The path forward for AI personal data portability
Last week, I published a piece in Tech Policy Press entitled “We Need to Control Personal AI Data So Personal AI Cannot Control Us.” In it, I argue that providers of AI services can and should make personal data available to users to transfer and to delete. And building on DTI’s expertise with data portability, I offer five principles for portability in the context of AI:
- Users should be able, at their request, to download personal data from AI services, and to request the direct transfer of personal data between AI services. This data should be in a structured, machine-readable, well-documented format.
- User-directed portability should focus on personal data, and should not extend to training data, model weights, or other elements of AI services not specifically related to the user initiating data transfer; however, personal data used to customize the actions of the AI service should be included as within scope.
- Data portability tools and interfaces should adhere to an open, interoperable technical specification to allow users to easily transfer personal data directly between AI services on a reciprocal basis.
- AI services, including generative services, AI agents, and tools, should communicate with other services through open protocols and should not impose unduly restrictive terms on data interfaces to ensure that users have their choice of products or services.
- Where data is transferred directly between service providers at a user’s request, all parties should employ reasonable, well-documented frameworks and practices for security vetting of the other party to the transfer, including organizational policies regarding data privacy, data security, end user transparency, and authentication of transfer parties and end users.
These principles are built on our experiences with portability as an organization over the past few years, and my own experience with this topic for nearly a decade now. I’ve been laying the groundwork for AI portability principles for some time now, publishing blog posts at DTI on this topic since the fall of 2023, and engaging in countless conversations with stakeholders from industry, civil society, academia, and government. In today’s piece, I’m not going to repeat the arguments I’ve made in past blog posts and in the Tech Policy Press piece. Instead, I want to offer some thoughts on why this work is a priority for us, and what the path ahead looks like.
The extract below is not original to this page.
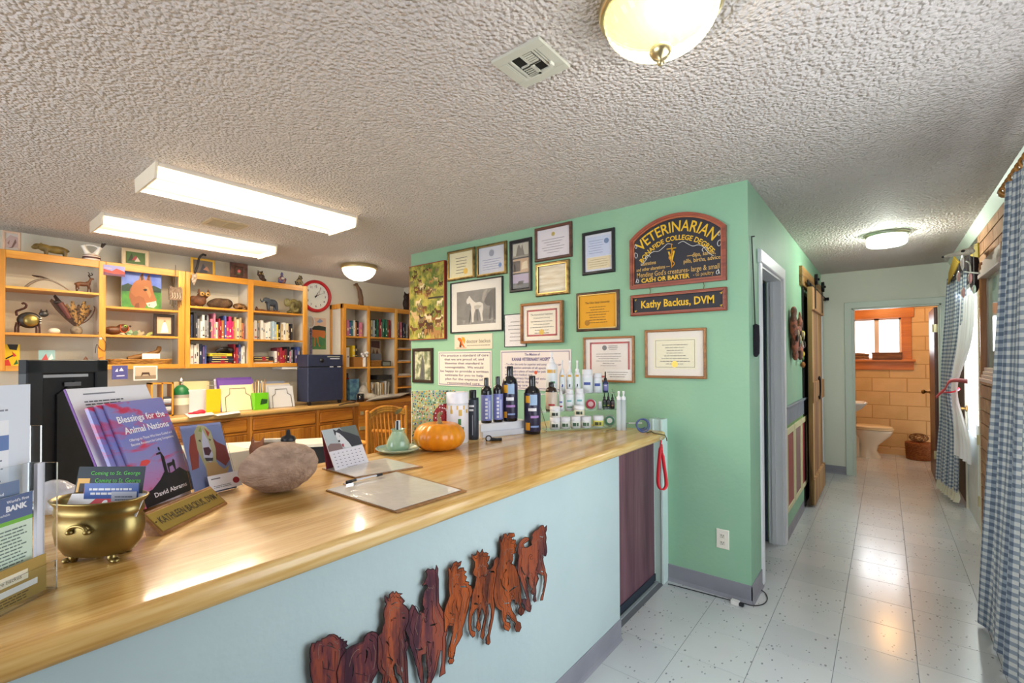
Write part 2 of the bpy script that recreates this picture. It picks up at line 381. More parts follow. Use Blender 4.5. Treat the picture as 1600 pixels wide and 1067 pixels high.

In some ways our work on portability of personal data in AI isn’t novel, but rather a natural extension of advancing portability in any other sector of technology. It directly flows from our mission, to build a healthy ecosystem supporting simple and secure data transfers. As with all of our scope, here we will strive to be the foremost expert on substantive questions regarding the implementation of portability, so that we can be a resource to both government and industry; and we will bring stakeholders together as best we can to support and align tools and protocols used in portability implementations. For the same reason portability is important in other contexts – its contributions to individual privacy and data protection, its benefits for competition and user choice, and others – it is important in AI.
In other ways, AI makes the portability calculus quite different. Notably, portability in AI is likely to be both easier and also more immediately, and in some ways more deeply, valuable. It may be easier to import data without needing to align on a shared data model. Adapters make up a key part of the Data Transfer Project codebase, translating export and import APIs in the formats they are offered through a consistent data schema to allow hub-like transfer modality, in contrast to developing separate, pairwise transfer tools between every conceivable export and import endpoint. But if importers are assumed to be able to take data in any format and simply figure it out, that entire challenge simply … disappears.
Portability in AI is likely also to prove valuable on a near-term timeline, in a couple respects. The first is with AI as a personal data consumer: access to more personal data (such as, for example, a user’s contacts) can drive more personalization, and thus more value for AI tools. The second, then, is AI as a personal data generator, specifically in conversations with users. This data can be highly personal, and highly valuable for understanding what a user is looking to do (or to buy). These potential sources of value for both user and business are also, clearly, potential sources of harm – thus trust in the context of AI portability is of critical importance as well.
Outside the context of AI, portability is of increasing importance in regulatory environments all around the world, as our periodic global round-up posts illustrate. As those same governments look to AI, and to persistent concerns in privacy and competition, assuredly these worlds will collide, and DTI is prepared to help build the path forward.
Speaking of which – I wanted to share a little about what comes next for us on this. Personally, I’m focused on two separate pieces: spreading the word, and bringing together the players. I will be appearing on podcasts and writing guest posts in other publications to take these ideas to new audiences, and presenting at conferences, including MyData 2025 in Finland next month. And I intend to bring together champions for portability working at key AI companies to build alignment on approaches, and encourage collaboration on user-facing portability tools as well, because engaging with users is a critical piece of trust-building in AI, and technology in general.
Trust is another key workstream for DTI. As we build out our trust registry pilot, seeking to make it easier for businesses to establish trust for data portability, our eyes are looking not only to trust considerations in data portability in AI as previously mentioned, but also to the potential explosion of AI agents, all seeking to transfer highly personal data, all needing to establish trust in order to limit personal privacy and security risks. I’m not sure yet what DTI’s role will be in that space, but I am sure that our expertise will be valuable in the months and years ahead.
I wrote in November 2023 that the future of AI would be personal and portable, and that the open question was whether or not it would be empowered. I strongly believe DTI’s efforts on portability for personal data in AI will be fundamental to that challenge.